If only every movie I went to alone wound up with a film discussion in the lobby.
Maybe it was the mostly female audience or perhaps the topic of lesbian love or, for that matter, even the ambiguous ending, but five of us (including two particularly savvy moviegoers/readers, one of whom remarked about the preview of the new Coen Brothers film "Hail, Cesar!" that, "They could make a movie of the alphabet and I'd go see it!") found ourselves in the lobby afterwards for quite a while, dissecting "Carol," the film we'd just seen.
With younger friends referring to Cate Blanchett as "the Meryl Streep of our generation," and Todd Haynes directing, I'd been looking forward to seeing this movie about two women who fall in love in the early 1950s.
As bad as it must have been to be a straight woman back then with no reliable birth control, clearly it was far worse to be a gay woman.
Part of our post-film discussion centered on the period-looking cinematography and another part on the fanatical attention to period detail. As one woman put it, "The music was right and that never happens, like when you hear the Beatles in a movie set in the '50s. My husband always notices if the cars are right, but I always notice the music. They got it right in this one."
So, too, the cultural climate references. When Carol's husband leaves after a screaming confrontation, she badly needs a smoke but discovers she's out.
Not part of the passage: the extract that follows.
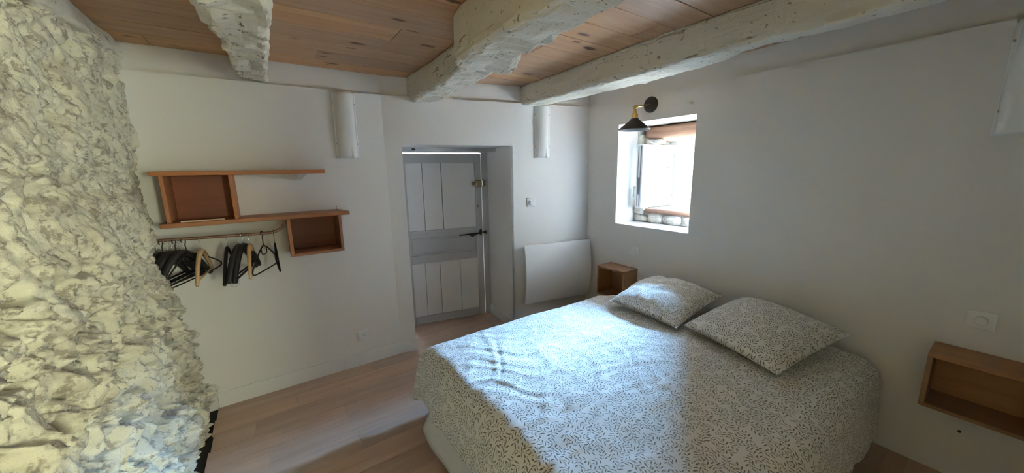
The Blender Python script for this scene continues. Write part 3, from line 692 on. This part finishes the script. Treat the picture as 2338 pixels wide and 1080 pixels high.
# ------------------------------------------------------------------ sockets and switches
def plate(name, M, label, cat, kind, size=0.082, group='white electrical wall plates'):
    t = empty(name); t.matrix_world = M; tag(t, label, cat, group)
    h = size/2
    bm = bmesh.new(); box(bm, -h, h, -0.010, 0.0, -h, h); pl = obj('plate', bm, M_plastic, t, bevel=0.004, seg=3)
    RX = Matrix.Rotation(PI/2, 4, 'X')
    if kind == 'socket':
        bm = bmesh.new(); lathe(bm, [(0.0265, 0.009), (0.0265, 0.013), (0.0235, 0.013), (0.021, 0.0105), (0.0, 0.0105)], 36, RX); bm2 = obj('socket_well', bm, M_plastic, t)
        for sx in (-0.0095, 0.0095):
            bm = bmesh.new(); lathe(bm, [(0, 0.0100), (0.0028, 0.0100), (0.0028, 0.0112), (0, 0.0112)], 12, Matrix.Translation((sx, 0, 0.0)) @ RX); obj('pin_hole', bm, M_hole, bm2)
        bm = bmesh.new(); lathe(bm, [(0, 0.0105), (0.0024, 0.0105), (0.0024, 0.019), (0, 0.020)], 12, Matrix.Translation((0, 0, 0.0105)) @ RX); obj('earth_pin', bm, M_steel, bm2)
    elif kind == 'dial':
        bm = bmesh.new(); lathe(bm, [(0.0, 0.010), (0.020, 0.010), (0.0195, 0.024), (0.017, 0.027), (0, 0.027)], 32, RX); obj('dial', bm, M_plastic, t)
    else:
        bm = bmesh.new(); lathe(bm, [(0.0, 0.009), (0.026, 0.009), (0.026, 0.0125), (0.024, 0.0145), (0, 0.0145)], 32, RX); ro_ = obj('round_rocker', bm, M_plastic, t)
    return t
plate('power_socket', Matrix.Translation((-2.086, 0, 0.243)), 'white square power socket low on the wall left of the door', 'socket', 'socket')
plate('wall_thermostat', MB @ Matrix.Translation((1.222, 0, 1.209)), 'white square dial switch above the radiator', 'switch', 'dial')
MRW = Matrix.Rotation(PI/2, 4, 'Z').inverted()   # local -y faces -x
plate('bedside_switch', Matrix.Translation((0, -0.953, 0.792)) @ MRW, 'white switch below the window above the small bedside box', 'switch', 'rocker')
plate('bedside_switch', Matrix.Translation((0, -2.775, 0.803)) @ MRW, 'white switch with round rocker above the near bedside box', 'switch', 'dial')
bm = bmesh.new(); lathe(bm, [(0, 0), (0.006, 0), (0.006, 0.004), (0.003, 0.006), (0, 0.006)], 12, Matrix.Translation((0, -2.789, 0.245)) @ Matrix.Rotation(-PI/2, 4, 'Y')); tag(obj('wall_screw', bm, M_iron), 'dark screw head in the wall below the near bedside box', 'screw')

# ------------------------------------------------------------------ radiator
t = empty('panel_radiator'); t.matrix_world = MB @ Matrix.Translation((1.478, 0, 0.26)); tag(t, 'white bowed electric panel radiator in the corner by the door', 'radiator')
W2_, H2_ = 0.352, 0.562
n1 = 24
bm = bmesh.new(); rows_ = []
for i in range(n1+1):
    z = H2_*i/n1; b = -0.058-0.040*(1-((i/n1)*2-1)**2)
    rows_.append([bm.verts.new((x, yy, z)) for x, yy in ((-W2_, b+0.022), (-W2_, b), (W2_, b), (W2_, b+0.022))])
for A, B in zip(rows_[:-1], rows_[1:]):
    for q in range(4): bm.faces.new((A[q], A[(q+1) % 4], B[(q+1) % 4], B[q]))
bm.faces.new(rows_[0]); bm.faces.new(rows_[-1][::-1])
obj('front_panel', bm, M_rad, t, bevel=0.003)
boxo('casing', -W2_+0.03, W2_-0.03, -0.055, 0.0, 0.05, H2_-0.05, M_rad, t, 0.004)

# ------------------------------------------------------------------ curved wall tiles (uplight covers), one under each beam
def wall_cover(M, label):
    t = empty('wall_light_cover'); t.matrix_world = M; tag(t, label, 'wall light', 'curved white wall light covers')
    nz, nx = 24, 25; zs = np.linspace(0, 0.452, nz); us = np.linspace(-1, 1, nx)
    U, Z = np.meshgrid(us, zs, indexing='ij')
    bow = 0.012*np.sin((Z/0.452)*PI)
    fl_ = 0.22
    prof = np.where(np.abs(U) > 1-fl_, 0.006, 0.006+0.044*np.sqrt(np.clip(1-(U/(1-fl_))**2, 0, 1))*(0.86+0.3*U))
    X = U*0.076 - bow*(1-np.abs(U)) + 0.006*(Z/0.452-0.5); Yv = -prof*(1-0.25*np.clip((0.10-Z)/0.1, 0, 1)*(U < 0.4))
    V = np.stack([X, Yv, Z], -1).reshape(-1, 3)
    o = np_mesh('curved_cover', V, grid_faces(nx, nz), M_tile, t)
    s_ = o.modifiers.new('solid', 'SOLIDIFY'); s_.thickness = 0.005; s_.offset = 0.0
    for sx in (-0.070, 0.070):
        for sz in (0.10, 0.372):
            bm = bmesh.new(); lathe(bm, [(0, 0.0), (0.0055, 0.0), (0.0055, 0.006), (0.0035, 0.010), (0, 0.011)], 12, Matrix.Translation((sx, -0.004, sz)) @ Matrix.Rotation(PI/2, 4, 'X')); obj('screw', bm, M_steel, t, True)
wall_cover(Matrix.Translation((-2.062, 0, 1.606)), 'curved white wall light cover with four screws, above the clothes shelf')
wall_cover(MB @ Matrix.Translation((1.335, 0, 1.604)), 'curved white wall light cover right of the door, under the beam end')
wall_cover(Matrix.Translation((0, -2.765, 1.606)) @ MRW, 'curved white wall light cover on the window wall above the near bedside box')

# ------------------------------------------------------------------ wall lamp
t = empty('wall_lamp', (0, -1.033, 1.988)); tag(t, 'black cone wall lamp with brass arm above the window', 'lamp')
bm = bmesh.new(); lathe(bm, [(0, 0), (0.060, 0), (0.060, 0.012), (0.054, 0.018), (0, 0.018)], 40, Matrix.Rotation(-PI/2, 4, 'Y')); obj('wall_plate', bm, M_black, t, bevel=0.002)
JX, JY, JZ = -0.215, -0.012, -0.036
bm = bmesh.new(); tube(bm, [(-0.015, 0, 0), (JX, JY, JZ)], 0.0065, 10); obj('arm', bm, M_brass, t, True)
bm = bmesh.new(); lathe(bm, [(0, -0.014), (0.011, -0.014), (0.013, 0), (0.011, 0.014), (0, 0.014)], 20, Matrix.Translation((JX, JY, JZ)) @ Matrix.Rotation(PI/2, 4, 'X')); obj('knuckle', bm, M_brass, t, True)
bm = bmesh.new(); lathe(bm, [(0, -0.095), (0.026, -0.095), (0.026, -0.088), (0.024, -0.086), (0.024, -0.055), (0.020, -0.048), (0.012, -0.040), (0.009, -0.01), (0.0, -0.008)], 28, Matrix.Translation((JX, JY, JZ))); obj('socket', bm, M_brass, t, True)
bm = bmesh.new(); lathe(bm, [(0.0, -0.084), (0.028, -0.084), (0.032, -0.092), (0.115, -0.160), (0.117, -0.168), (0.112, -0.167), (0.030, -0.098), (0.0, -0.094)], 48, Matrix.Translation((JX, JY, JZ))); obj('shade', bm, M_black, t, True)
bm = bmesh.new(); lathe(bm, [(0, -0.15), (0.012, -0.148), (0.02, -0.135), (0.018, -0.12), (0.010, -0.10), (0.0, -0.10)], 20, Matrix.Translation((JX, JY, JZ))); obj('bulb', bm, M_plastic, t, True)

# ------------------------------------------------------------------ bedside boxes
def night(y0, y1, z1, depth, h, label):
    t = empty('bedside_box', (0, (y0+y1)/2, z1-h)); tag(t, label, 'bedside box', 'wooden bedside boxes on the wall')
    a, b = -(y1-y0)/2, (y1-y0)/2; q = 0.018
    boxo('top_panel', -depth, 0, a, b, h-q, h, M_night, t); boxo('bottom_panel', -depth, 0, a, b, 0, q, M_night, t)
    boxo('side_panel', -depth, 0, a, a+q, q, h-q, M_night, t); boxo('side_panel', -depth, 0, b-q, b, q, h-q, M_night, t)
    boxo('back_panel', -0.010, -0.001, a+q, b-q, q, h-q, M_night, t, 0.0005)
night(-0.985, -0.69, 0.640, 0.185, 0.27, 'small open wooden box on the wall under the window')
night(-2.975, -2.66, 0.655, 0.19, 0.26, 'open wooden box on the wall at the near side of the bed')

# ------------------------------------------------------------------ bed
t = empty('bed', (-0.98, -1.71, 0)); tag(t, 'double bed base and mattress in white under the duvet', 'bed')
boxo('mattress', -0.955, 0.945, -0.735, 0.715, 0.20, 0.455, M_sheet, t, 0.05)
boxo('bed_base', -0.955, 0.945, -0.735, 0.715, 0.05, 0.195, M_sheet, t, 0.02)
for lx in (-0.88, 0.88):
    for ly in (-0.66, 0.66):
        bm = bmesh.new(); lathe(bm, [(0, 0), (0.022, 0), (0.028, 0.06), (0, 0.06)], 16, Matrix.Translation((lx, ly, 0))); obj('leg', bm, M_black, t, True)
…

"Just when you think it can't get any worse, you run out of cigarettes," she mutters to herself without irony. Because cigarettes were life in 1952.
Actually, the conversation had begun inside the theater as the credits rolled at the end when the two women next to me were discussing what the ending meant. As I got up to leave, they stopped and asked me what my interpretation was. We had differing opinions, as it turned out.
Once in the lobby and organically joined by others, we took a poll to see what the majority thought. Intentionally ambiguous? Or just Haynes' usual subtlety? Happy ending or no?
And "happy ending," what could that possibly have meant in 1952? Even if the two women acknowledged they loved each other, there was no openly living together, so what would happiness involve?
Not that that's a question that only applies to women in love in the Eisenhower era. And on that note, we convened for drinks with strangers.